When I finally did agree to meet him I knew that the moment I did I would set into motion something I couldn’t take back. I knew that before I went there.

I went anyway.

We met for the second time in a hoop pine forest. It was autumn, the afternoon light was dappled through the trees, I waited for him in a blue dress with a circle skirt I had sewn myself. While I waited I turned circles like a girl, watching my skirt fly up around me. When he arrived, I stood. I didn’t know where to put my hands, I didn’t know what to say. When he hugged me hello I fit into his arms like the missing piece of a puzzle. And a little while later I would think to myself, just look at him, look into his eyes and you will know. And I did. And that time the earth stopped moving and my soul fused with his and what I saw there, in his eyes was that he loved me. I had a moment to be shocked, I thought, “Oh. After all this time? Still?” Time did not stand still but moved in all directions at once, stars were born and cities burnt to the ground in the time that look took. Everything became clean and clear and I saw that every road had always pointed to him. All my heartaches, tears, triumphs, every broken dream, every breath I had taken had been for this one moment. Somewhere inside me a voice said, “So, this is it. This is what you were waiting for.” The ink was dry.
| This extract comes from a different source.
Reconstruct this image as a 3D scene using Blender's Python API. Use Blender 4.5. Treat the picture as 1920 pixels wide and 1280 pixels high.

We threw caution to the wind. We cast our fortunes in together. I knew this would work because it was always supposed to. Our love was divinely ordered. It was written in the stars.

And how silly I had been all those years ago to believe I couldn’t be in love with my best friend, I always was. Love is when he is the bright spots in your day, it is when he sees the real you, it is when his company warms your soul and comforts you. Every day with him is a gift. Love is when he will always come for you. He is my constant. I have always been his.